The reason is because our neighborhoods are besieged with parade goers parking bumper to bumper on both sides of our narrow neighborhood streets. Our sidewalks are filled with parade pedestrians walking to and from the parade area all day long. Beer bottles, plastic cups, food wrappers, candy wrappers, and green beads get strewn everywhere in the sidewalks, our lawns, and in the street. As the day wears on, the more intoxicated of the hoards end up urinating in the alleys, our driveways, and even our front yards. Some vomit in the street, or anywhere they happen to be. The incessant booming car stereos, parade announcers, bar bands, and loud car engines continues all day long, well into the evening hours. And when these parade goers finally get back to their cars, they head out on our neighborhood streets and local highways intoxicated and dangerous to themselves and other drivers.

Now this event primarily benefits the parade organizers and the local businesses that line the parade route. It also primarily benefits the City of Dallas, as they get all the license fees and overrides on what parade fees are paid and tax revenues on what products, food, drinks, etc are sold. But neither the parade organizers nor the City of Dallas lifts a finger to help with crowd control, sanitation, traffic control, or police protection in the neighborhoods they send their parade goers into to park. They leave these neighborhoods to fend for themselves in terms of keeping their property and their families safe, and to clean-up for themselves the enormous mess of trash, vomit, and urine left behind the next day.

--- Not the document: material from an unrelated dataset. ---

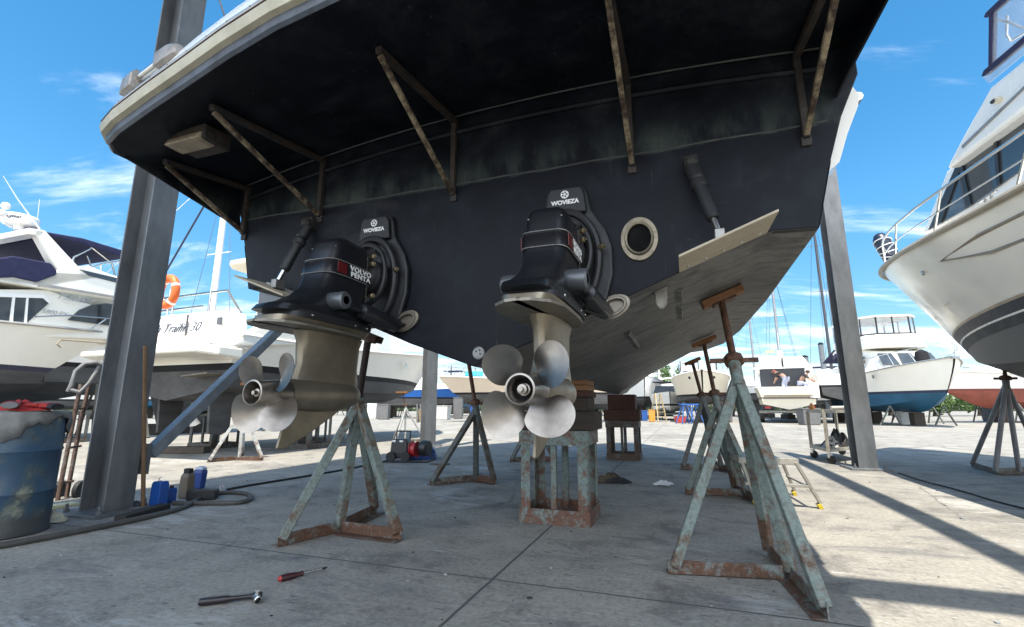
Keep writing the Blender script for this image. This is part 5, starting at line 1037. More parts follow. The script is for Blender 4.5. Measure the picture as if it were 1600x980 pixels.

Oddly enough, the City of University Park does care about its residents, even though they stand to profit nothing from this parade event. The streets were patrolled often by University Park Police and citations issued when civil infractions were observed. But patrolling Dallas isn’t really their job, in spite of the fact that Dallas just wants to maximize their revenues and allow these parade organizers to maximize their profits.

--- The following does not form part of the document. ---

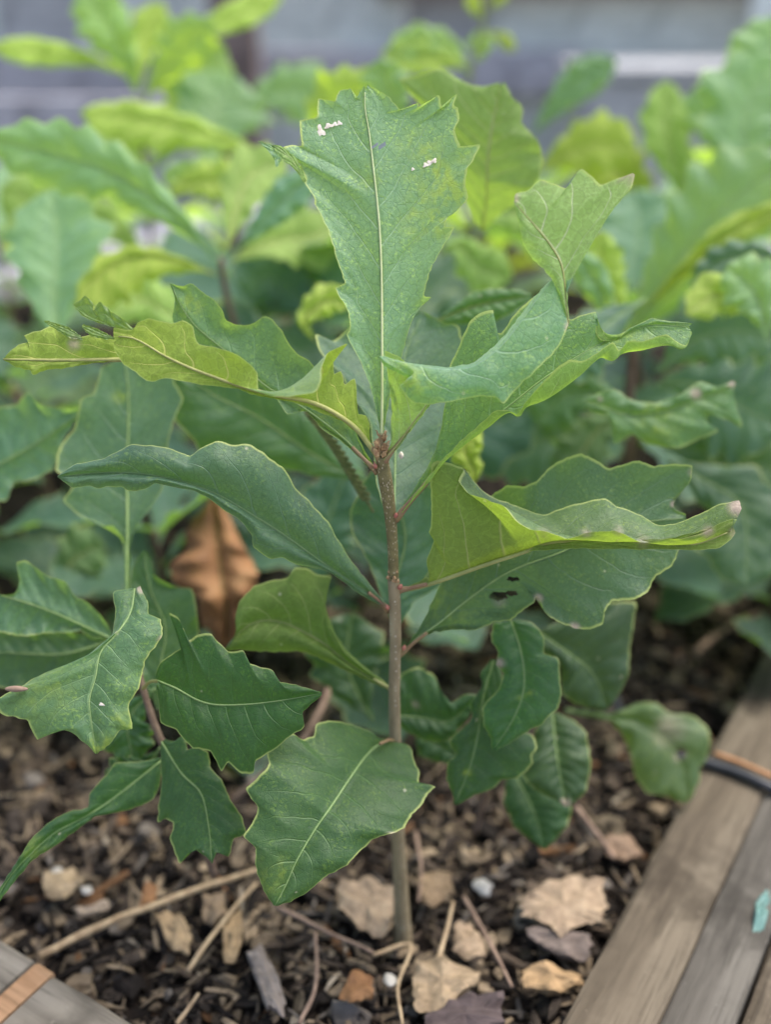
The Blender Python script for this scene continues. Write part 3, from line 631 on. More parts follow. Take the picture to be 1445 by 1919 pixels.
# ------------------------------------------------------------------ THE OAK SAPLING
base = ground(755, 1765, 0)
ms = root('oak_sapling', tuple(base), 'tall sharp oak sapling with upright top leaf in the middle of the bed', 'sapling')
def sp(x, y): return tuple(unproj(x, y, zstem(y, base.y)))
def stem_tube(name, pts, radii, mat, parent, Y, seg=14, rough=.05, **k):
    P = catmull(np.array([(*p, zstem(p[1], Y)) for p in pts], float), 60)
    Wp = unproj(P[:, 0], P[:, 1], P[:, 2]); rad = np.interp(np.linspace(0, 1, 60), np.linspace(0, 1, len(radii)), radii)
    rad = rad*(1+rough*np.array([mnoise.noise(Vector((i*.45, 2.2, Y*9))) for i in range(60)]))
    return tube(name, Wp, rad*.001, mat, parent, seg, **k)
Y0 = base.y
stem_tube('stem', [(756, 1790), (755, 1765), (752, 1690), (748, 1600), (744, 1500), (741, 1400), (739, 1300), (741, 1200), (740, 1130), (737, 1085)], [5.2, 3.8, 3.2, 2.9, 2.7, 2.6, 2.6], M_BARK_LO, ms, Y0, label='grey green lower stem')
stem_tube('stem', [(737, 1088), (737, 1050), (733, 980), (727, 930), (720, 885), (715, 855)], [2.35, 2.3, 2.4, 2.7, 3.0, 2.6], M_BARK_UP, ms, Y0, label='olive speckled upper stem')
def blob(cx, cy, z, r, n, mat, name, parent, sp_=1.0, el=1.8, label=None, up=(0, -1)):
    """cluster of pointed scales in one mesh"""
    V = []; Fc = []
    for i in range(n):
        a = random.uniform(0, 6.28); rr_ = r*sp_*math.sqrt(random.random()); c = Vector(unproj(cx, cy, z))+Vector((math.cos(a)*rr_, math.sin(a)*rr_, random.uniform(-1, 1)*r*sp_*1.1))
        L = r*random.uniform(.5, 1.0)*el; w = r*random.uniform(.25, .45); d = Vector((math.cos(a)*.5, math.sin(a)*.5, 1)).normalized()
        path = [c, c+d*L*.35, c+d*L*.75+Vector((0, 0, .2*L)), c+d*L*1.05+Vector((math.cos(a), math.sin(a), 0))*L*.15]
        v, f = tube_data(path, [w*.6, w, w*.55, w*.08], 6); b = len(V); V += [tuple(e) for e in v]; Fc += [tuple(b+e for e in q) for q in f]
    return mesh_obj(name, V, Fc, mat, parent, label=label)
def egg(px, py, z, rx, rz, mat, parent, name='bud', lean=0.0, Yo=None):
    bm = bmesh.new(); bmesh.ops.create_uvsphere(bm, u_segments=12, v_segments=8, radius=1)
    c = Vector(unproj(px, py, z)); M = Matrix.Rotation(lean, 3, 'Y')
    V = [tuple(c+M@Vector((v.co.x*rx*(1-.3*max(0, v.co.z)), v.co.y*rx, v.co.z*rz))) for v in bm.verts]; Fc = [[v.index for v in f.verts] for f in bm.faces]; bm.free()
    return mesh_obj(name, V, Fc, mat, parent)
zt = zstem(845, Y0)
blob(715, 846, zt-.15, .0021, 34, M_BUD, 'bud', ms, 1.0, 1.6, 'papery scaly terminal bud cluster')
blob(716, 825, zt-.15, .0014, 12, M_BUD, 'bud', ms, 1.0, 2.0)
for (x, y, n) in ((738, 1082, 16), (704, 874, 5)): blob(x, y, zstem(y, Y0)-.15, .0021 if n > 9 else .0012, n, M_BUD, 'bud_scar', ms, 1.2, .7)
for (x, y, rx, rz, l) in ((742, 966, .9, 1.3, .3), (750, 1100, 1.1, 1.5, .5), (726, 1138, 1.0, 1.4, -.3), (757, 1214, 1.0, 1.4, .4), (729, 1388, .9, 1.3, -.2), (703, 873, .9, 1.3, -.3), (705, 848, 1.3, 2.2, -.4)):
    egg(x, y, zstem(y, Y0)-.3, rx*.001, rz*.001, M_RED if y > 860 else M_BUD, ms, 'side_bud', l)

G1 = (1, 1, 1)
zA = zstem(860, Y0)
# top upright leaf; its tint paints in skylight brightness and sheen
leaf(ms, [dict(z=[45.2, 45.0, 45.0, 45.0, 45.2], cup=-.25, ribr=(.95,.25), rm=M_MIDRIB_L, wav=.10, nv=270, nu=10,
 m=[(715,815),(716,760),(716,650),(715,520),(712,440),(707,380),(698,300),(692,250),(684,200),(684,168)],
 a=[(713,815),(709,782),(692,719),(672,669),(649,628),(656,618),(651,580),(628,540),(646,530),(635,497),(626,469),(614,429),(590,382),(588,369),(571,342),(571,329),(556,300,-.1),(527,279,-.4),(540,272,-.2),(556,273),(566,274),(560,226),(593,220),(596,185),(626,190),(636,171),(658,166),(666,185),(678,168),(684,160)],
 b=[(718,815),(722,792),(732,740),(746,690),(754,663),(770,605),(790,572),(809,556),(795,555),(799,533),(812,495),(835,455),(853,425),(835,425),(837,412),(858,392),(878,372),(872,342),(877,316),(901,271),(863,274),(853,239),(860,225),(860,203),(850,198),(857,175),(830,202),(823,178),(785,201),(784,193),(752,205),(726,180),(690,158)]),
 dict(z=[45.0, 44.6, 44.5], cup=0, wav=.03, nv=40, nu=3, rib=False, vr=(.6,.9), m=[(572,340),(550,304),(526,281),(508,272)], a=[(574,338),(556,298),(530,274),(508,271)], b=[(571,342),(546,312),(528,300),(508,273)]),
 dict(z=[44.6, 44.5, 44.3], cup=0, wav=.03, nv=30, nu=3, rib=False, vr=(.6,.9), m=[(530,290),(512,280),(484,265)], a=[(530,298),(517,314),(513,300),(505,285),(484,266)], b=[(534,278),(510,271),(484,264)])],
 tint=(1.95, 1.82, 2.5), label='large upright top leaf with pale scars and yellow mottling', holes=[(712, 273, 13, 4.5)],
 yel=[(845, 330, 75, 1), (810, 400, 80, .8), (790, 300, 70, .6), (850, 375, 45, 1), (690, 330, 40, .35)], scars=[(601, 246, 70, 11, 7), (616, 236, -15, 8, 4.5), (627, 233, -20, 6, 4), (636, 231, 10, 5, 4), (798, 309, -20, 6, 4), (806, 305, -20, 6, 4.5), (814, 301, -30, 5, 4.5), (774, 317, 0, 3, 3)],
 petiole=dict(p=[(714,850,45.4),(715,830,45.3),(715,812,45.2)], r=(1.3,.9)), pmat=M_PET)
# leaf behind to the upper left
leaf(ms, dict(z=[45.9, 47, 48, 48, 47.5], cup=-.2, wav=.15,
 m=[(700,880),(645,822),(555,755),(500,725),(450,680),(400,640),(365,610),(340,575),(320,532)],
 a=[(697,882),(655,840),(600,800),(572,768),(555,774),(538,776),(527,762),(517,745),(480,735),(430,720),(380,690),(340,650),(322,600),(326,565),(318,532)],
 b=[(702,876),(684,845),(668,810),(650,780),(620,755),(600,735),(590,688),(578,676),(560,665),(545,648),(530,622),(510,598),(493,592),(477,605),(455,611),(425,602),(417,580),(400,562),(375,545),(358,530),(342,537),(318,530)]),
 tint=(1.4, 1.4, 1.6), yel=[(350, 570, 40, .7), (620, 790, 50, .6)], petiole=dict(p=[(707,886,46.1),(702,880,46),(690,868,45.9),(660,838,46.1)], r=(1.4,.8)))
# leaf to the left seen from below
leaf(ms, [dict(z=[45.4, 44.6, 44.2, 44.2, 44.4], cup=.0, wav=.06, nv=120, nu=6,
 m=[(706,853),(690,832),(670,806),(640,782),(600,760),(570,750),(530,743),(480,732),(440,720),(400,706),(365,693),(310,668),(250,634),(212,630)],
 a=[(703,850),(694,825),(692,795),(686,778),(672,775),(665,708),(646,722),(638,695),(627,702),(625,675),(652,643,-.6),(615,660,-.6),(603,690,-1.2),(603,714,-2.2),(590,735,-2.4),(545,742,-2.0),(512,744,-1.4),(484,733,-.5),(483,700,-.4),(462,678,-.4),(440,662,-.4),(400,650,-.3),(370,645,-.2),(360,610),(345,601),(322,606),(300,602),(278,597),(258,605),(250,618),(212,614)],
 b=[(704,857),(670,812),(640,790),(560,757),(480,741),(445,729),(359,718),(309,708),(292,714),(276,714),(252,696),(232,684),(216,662),(212,648),(216,642)]),
 dict(z=[45.6, 45.4, 45.0], cup=.1, wav=.12, nv=70, nu=5, vr=(.7, 1),
 m=[(260,676),(232,674),(120,675),(60,674),(5,673)],
 a=[(260,640),(217,636),(199,634,-.2),(166,628,-.2),(136,634,-.2),(116,623,-.2),(96,611),(73,620),(45,628),(53,641),(33,646),(5,672)],
 b=[(260,680),(229,676),(173,681),(116,691),(83,693),(61,704),(58,694),(33,689),(7,676)]),
 dict(z=[45.6, 45.8, 46], cup=0, wav=.1, nv=40, nu=3, vr=(.7, .74), rib=False,
 m=[(262,632),(200,606),(150,583)],
 b=[(262,624),(229,598),(203,580),(186,564),(174,583),(173,570),(159,553),(148,562),(136,571)],
 a=[(262,640),(246,622),(200,610),(159,596),(136,573)]),
 dict(z=[45.2, 45.0, 44.8], cup=0, wav=.05, nv=40, nu=3, vr=(.7, .74), rib=False,
 m=[(217,634),(190,628),(152,612)], b=[(212,632),(180,615),(155,608)], a=[(219,636),(199,636),(170,630),(152,612)]),
 dict(z=[45.2, 45.0, 44.8], cup=0, wav=.05, nv=40, nu=3, vr=(.7, .74), rib=False,
 m=[(152,633),(120,618),(82,602)], b=[(150,628),(125,612),(100,605),(82,600)], a=[(155,637),(136,636),(112,624),(82,603)])],
 tint=(1.7, 1.5, 1.0), label='long leaf arching left and showing its yellow green underside', rib='under', ribr=(1.6, .5), dry=[(138, 645, 18, .7)], yel=[(280, 620, 60, .8), (660, 790, 60, .9)],
 petiole=dict(p=[(716,868,45.7),(709,858,45.5),(702,846,45.3),(690,832,45.3)], r=(1.9,1.1)))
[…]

I’ve lived in a lot of different cities, each with their own main parade days, and none of them ever turned their back on their residents during their events like Dallas has. First, they organized public transportation to and from their events. Second, they increased police patrol in areas adjacent to their events to help with crowd and traffic control, and keep things civil. Third, they provided clean-up crews and street sweepers early the next morning to make sure any messes were cleaned-up first thing. And many of their parade events involved several times more attendees than the 90 thousand estimated at this year’s Saint Patrick’s Day parade.

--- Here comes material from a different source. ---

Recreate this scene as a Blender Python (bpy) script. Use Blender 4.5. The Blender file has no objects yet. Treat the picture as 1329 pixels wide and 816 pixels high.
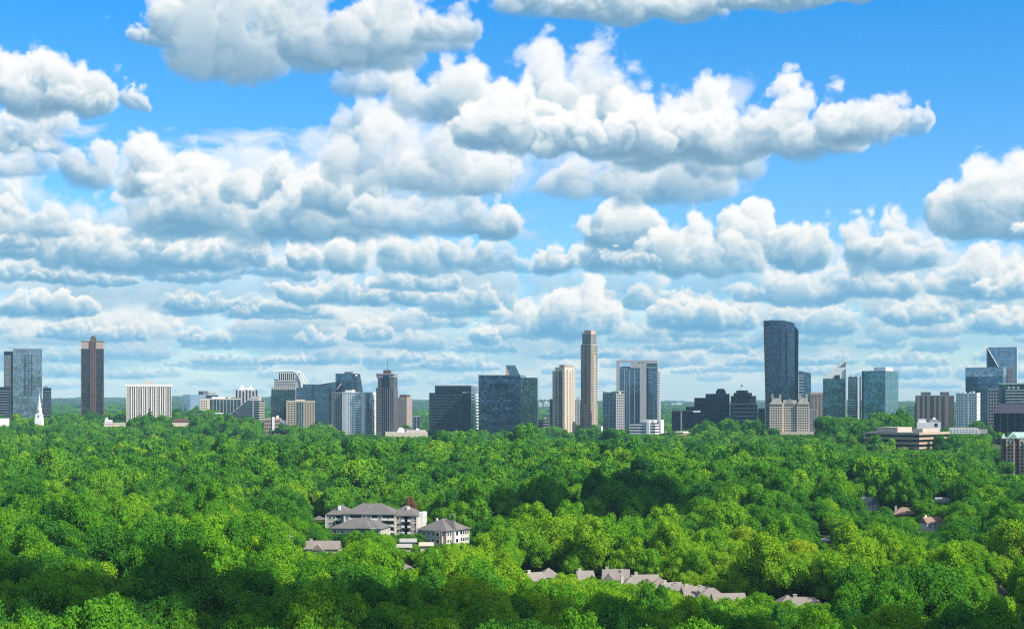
import bpy, bmesh, math, random
import numpy as np
from mathutils import Vector, Matrix
sc = bpy.context.scene
COL = sc.collection
CAMZ = 70.; FP = 2000.; CX = 664.5; HY = 522.
R = random.Random(11)
SUN = Vector((0.62, -0.36, 0.68)).normalized()
def zx(px, D): return (px-CX)/FP*D
def zpx(y, D): return CAMZ-(y-HY)/FP*D
# ------------------------------------------------------------------ object helpers
def tag(o, label=None, cat=None, group=None, kind=None):
    if label: o['label'] = label
    if cat: o['category'] = cat
    if group: o['group'] = group
    if kind: o['kind'] = kind
    return o
def empty(name, loc, rz, label, cat, group=None):
    o = bpy.data.objects.new(name, None); COL.objects.link(o)
    o.location = loc; o.rotation_euler = (0, 0, rz); o.empty_display_size = 2
    return tag(o, label, cat, group)
class MB:
    """collects boxes, prisms, tubes and builds ONE mesh object"""
    def __init__(s): s.v = []; s.f = []; s.mi = []
    def add(s, vs, fs, mi=0):
        b = len(s.v); s.v += [tuple(v) for v in vs]; s.f += [tuple(i+b for i in f) for f in fs]; s.mi += [mi]*len(fs); return s
    def box(s, x0, x1, y0, y1, z0, z1, mi=0):
        return s.add([(x0,y0,z0),(x1,y0,z0),(x1,y1,z0),(x0,y1,z0),(x0,y0,z1),(x1,y0,z1),(x1,y1,z1),(x0,y1,z1)],
                     [(0,3,2,1),(4,5,6,7),(0,1,5,4),(1,2,6,5),(2,3,7,6),(3,0,4,7)], mi)
    def prism(s, pts, z0, z1, mi=0):
        """vertical prism over a counter-clockwise outline; z1 may be one height or one per corner"""
        n = len(pts); zt = z1 if isinstance(z1, (list, tuple)) else [z1]*n
        vs = [(x, y, z0) for x, y in pts]+[(p[0], p[1], z) for p, z in zip(pts, zt)]
        return s.add(vs, [tuple(range(n))[::-1], tuple(range(n, 2*n))]+[(i, (i+1) % n, n+(i+1) % n, n+i) for i in range(n)], mi)
    def slab(s, pts, y0, y1, mi=0):
        """outline in the x-z plane pushed through y0..y1"""
        n = len(pts); vs = [(x, y0, z) for x, z in pts]+[(x, y1, z) for x, z in pts]
        return s.add(vs, [tuple(range(n)), tuple(range(n, 2*n))[::-1]]+[(i, n+i, n+(i+1) % n, (i+1) % n) for i in range(n)], mi)
    def tube(s, a, b, r0, r1=None, n=8, mi=0):
        a = Vector(a); b = Vector(b); d = (b-a).normalized(); r1 = r0 if r1 is None else r1
        u = d.orthogonal().normalized(); w = d.cross(u)
        vs = [a+(u*math.cos(t*2*math.pi/n)+w*math.sin(t*2*math.pi/n))*r0 for t in range(n)]+[b+(u*math.cos(t*2*math.pi/n)+w*math.sin(t*2*math.pi/n))*r1 for t in range(n)]
        return s.add(vs, [(i, (i+1) % n, n+(i+1) % n, n+i) for i in range(n)]+[tuple(range(n))[::-1], tuple(range(n, 2*n))], mi)
    def lathe(s, prof, n=16, cx=0, cy=0, mi=0):
        vs = []; fs = []
        for r, z in prof: vs += [(cx+r*math.cos(2*math.pi*i/n), cy+r*math.sin(2*math.pi*i/n), z) for i in range(n)]
        for k in range(len(prof)-1):
            fs += [(k*n+i, k*n+(i+1) % n, (k+1)*n+(i+1) % n, (k+1)*n+i) for i in range(n)]
        fs += [tuple(range(n))[::-1], tuple(range((len(prof)-1)*n, len(prof)*n))]
        return s.add(vs, fs, mi)
    def mesh(s, name, mats):
        me = bpy.data.meshes.new(name); me.from_pydata(s.v, [], s.f)
        for m in (mats if isinstance(mats, (list, tuple)) else [mats]): me.materials.append(m)
        if any(s.mi): me.polygons.foreach_set('material_index', s.mi)
        me.update(); bm = bmesh.new(); bm.from_mesh(me); bmesh.ops.recalc_face_normals(bm, faces=bm.faces); bm.to_mesh(me); bm.free()
        return me
    def build(s, name, mats, parent=None, loc=(0, 0, 0), rz=0):
        o = bpy.data.objects.new(name, s.mesh(name, mats)); COL.objects.link(o); o.parent = parent; o.location = loc; o.rotation_euler = (0, 0, rz)
        return o
def link(name, me, parent, loc=(0, 0, 0), rz=0.):
    o = bpy.data.objects.new(name, me); COL.objects.link(o); o.parent = parent; o.location = loc; o.rotation_euler = (0, 0, rz); return o
# ------------------------------------------------------------------ node helper and materials
class NB:
    def __init__(s, nt): s.nt = nt; s.n = nt.nodes; s.l = nt.links
    def put(s, sock, v):
        if v is None: return
        if isinstance(v, bpy.types.NodeSocket): s.l.new(v, sock)
        else:
            if sock.type == 'RGBA' and len(v) == 3: v = (*v, 1)
            sock.default_value = v
    def m(s, op, a, b=None, c=None, clamp=False):
        n = s.n.new('ShaderNodeMath'); n.operation = op; n.use_clamp = clamp
        s.put(n.inputs[0], a); s.put(n.inputs[1], b); s.put(n.inputs[2], c); return n.outputs[0]
    def v(s, op, a, b=None, c=None, scale=None):
        n = s.n.new('ShaderNodeVectorMath'); n.operation = op
        s.put(n.inputs[0], a); s.put(n.inputs[1], b); s.put(n.inputs[2], c)
        if scale is not None: s.put(n.inputs['Scale'], scale)
        return n.outputs['Value'] if op in ('DOT_PRODUCT', 'LENGTH', 'DISTANCE') else n.outputs[0]
    def sep(s, a): n = s.n.new('ShaderNodeSeparateXYZ'); s.put(n.inputs[0], a); return n.outputs
    def comb(s, x, y, z):
        n = s.n.new('ShaderNodeCombineXYZ'); s.put(n.inputs[0], x); s.put(n.inputs[1], y); s.put(n.inputs[2], z); return n.outputs[0]
    def mr(s, x, a, b, c=0., d=1.):
        n = s.n.new('ShaderNodeMapRange')
        for i, q in enumerate((x, a, b, c, d)): s.put(n.inputs[i], q)
        return n.outputs[0]
    def noise(s, vec, scale, detail=3, rough=.55):
        n = s.n.new('ShaderNodeTexNoise'); s.put(n.inputs['Vector'], vec); s.put(n.inputs['Scale'], scale)
        s.put(n.inputs['Detail'], detail); s.put(n.inputs['Roughness'], rough); return n.outputs
    def white(s, vec): n = s.n.new('ShaderNodeTexWhiteNoise'); n.noise_dimensions = '3D'; s.put(n.inputs[0], vec); return n.outputs
    def mix(s, f, a, b, mode='MIX'):
        n = s.n.new('ShaderNodeMix'); n.data_type = 'RGBA'; n.blend_type = mode
        s.put(n.inputs[0], f); s.put(n.inputs[6], a); s.put(n.inputs[7], b); return n.outputs[2]
def newmat(name):
    m = bpy.data.materials.new(name); m.use_nodes = True; nt = m.node_tree
    for n in list(nt.nodes): nt.nodes.remove(n)
    return m, NB(nt), nt.nodes.new('ShaderNodeOutputMaterial')
def princ(B, out, col, rough=.7, metal=0., normal=None, spec=.4):
    p = B.n.new('ShaderNodeBsdfPrincipled')
    B.put(p.inputs['Base Color'], col); B.put(p.inputs['Roughness'], rough); B.put(p.inputs['Metallic'], metal); B.put(p.inputs['Specular IOR Level'], spec)
    if normal is not None: B.put(p.inputs['Normal'], normal)
    B.l.new(p.outputs[0], out.inputs[0]); return p
_mc = {}
def solid(name, col, rough=.75, var=.12, scale=.25, metal=0.):
    """opaque building material: slight weathering in streaks and blotches"""
    if name in _mc: return _mc[name]
    m, B, out = newmat(name); tc = B.n.new('ShaderNodeTexCoord').outputs['Object']
    a = B.noise(B.v('MULTIPLY', tc, (1, 1, .18)), scale, 4)[0]; b = B.noise(tc, scale*6, 3)[0]
    f = B.m('ADD', B.m('MULTIPLY', B.m('SUBTRACT', a, .5), var*3), B.m('MULTIPLY_ADD', B.m('SUBTRACT', b, .5), var*1.5, 1.))
    princ(B, out, B.v('MULTIPLY', tuple(col), B.comb(f, f, f)), rough, metal); _mc[name] = m; return m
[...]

Bottom line is Saint Patrick’s Parade day is a plague upon our neighborhoods and our citizens. One there is no justification for. Not only does Dallas have but an insignificant percentage of citizens of Irish decent, but Saint Patrick himself wasn’t even Irish – he was British. He was born “Maewyn Succat” in the 4th century, but changed his name to “Patricius” after becoming a priest. And interestingly enough, Saint Patrick’s day in Ireland was born as a feast day in which bars were closed (no drinking). A far cry from how it is celebrated today. In fact, St. Patrick became a bishop shortly before his death, and is widely credited for bringing Christianity to Ireland. By the way, Saint Patrick’s original color was blue. It was only changed to green to link to the Irish independence movement in the late 18th century.

So why all the encouragement to drink ourselves silly on green beer? So we’ll spend a lot of money doing so, of course. And spending money makes a lot of businesses and the City of Dallas a lot of money. So next time you feel like dressing up in green, getting drunk, and trashing out your local neighborhoods, ask yourself if celebrating a phony holiday all about making others money is really worth it for you, or the right thing to do. Try instead to find reasons to celebrate in a responsible way that respects other people and pays homage to something worthy of your respect and consideration. Our nation is filled with a variety of people from varying nationalities and ethnicity. We could find a reason to celebrate Italian Day, Spanish Day, Polish Day, Scottish Day, African Day, Netherlands Day, and so forth. Let’s find good reasons to celebrate legitimate things, not manufactured holiday’s just to promote consumer spending.